Dozen smuggled iguanas are flown home to Bahamas

Thirteen iguanas were rescued, but one was found to have died in transit.
Thirteen iguanas were rescued, but one was found to have died in transit. Photo: Steve Parsons/PA Wire/Press Association Images

Twelve critically endangered iguanas seized from Romanian smugglers at Heathrow Airport have been returned to their native Bahamas.

The reptiles were discovered stuffed into suitcases and each wrapped in a sock by Border Force staff at the airport's Terminal 5 in February.

The San Salvador rock iguanas are so rare that only a few hundred are known to be in existence and their trade is strictly controlled.

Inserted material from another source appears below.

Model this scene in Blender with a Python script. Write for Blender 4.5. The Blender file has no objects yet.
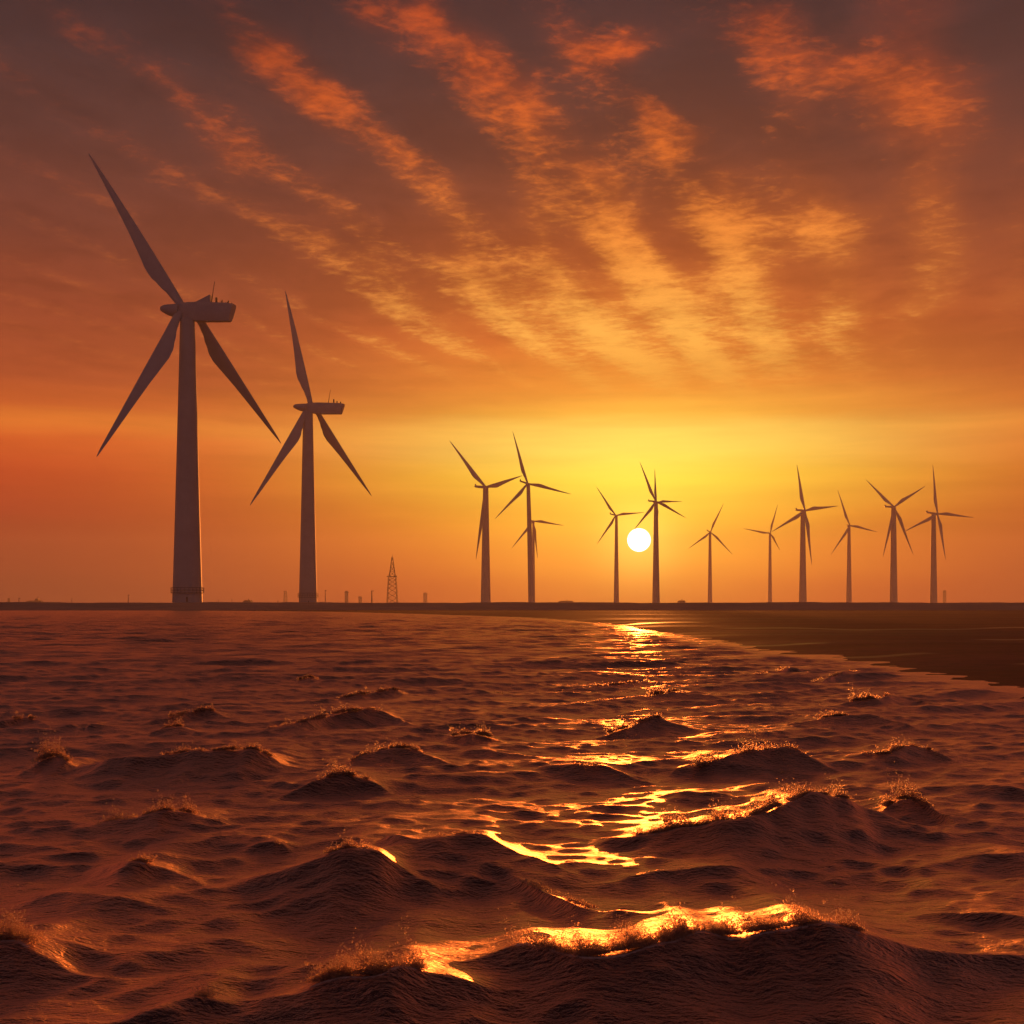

They were brought to Britain from the Bahamas by Angla-Alina Bita, then 26, and Vitora-Oliva Bucsa, 24, and were bound for Dusseldorf in Germany. Both women have now been jailed for 12 months.

Susie Pritchard, deputy manager of the Animal Reception Centre, City of London Corporation, prepares the iguanas for their flight home.
Susie Pritchard, deputy manager of the Animal Reception Centre, City of London Corporation, prepares the iguanas for their flight home. Credit: Steve Parsons/PA Wire/Press Association Images

It is hoped the iguanas can soon be released back into the wild.

The reptiles were given free passage aboard a British Airways flight and were allowed to travel in the main cabin..
The reptiles were given free passage aboard a British Airways flight and were allowed to travel in the main cabin.. Credit: Steve Parsons/PA Wire/Press Association Images

Grant Miller, head of the Border Force's endangered species team, said it had been an "incredibly significant" seizure and that it was clear from the start that it was vital to return them to their natural habitat.

He added: "Not only has Border Force made sure that the criminals responsible for smuggling these animals are behind bars, we're also proud to have been able to play a part in safeguarding the future of this species."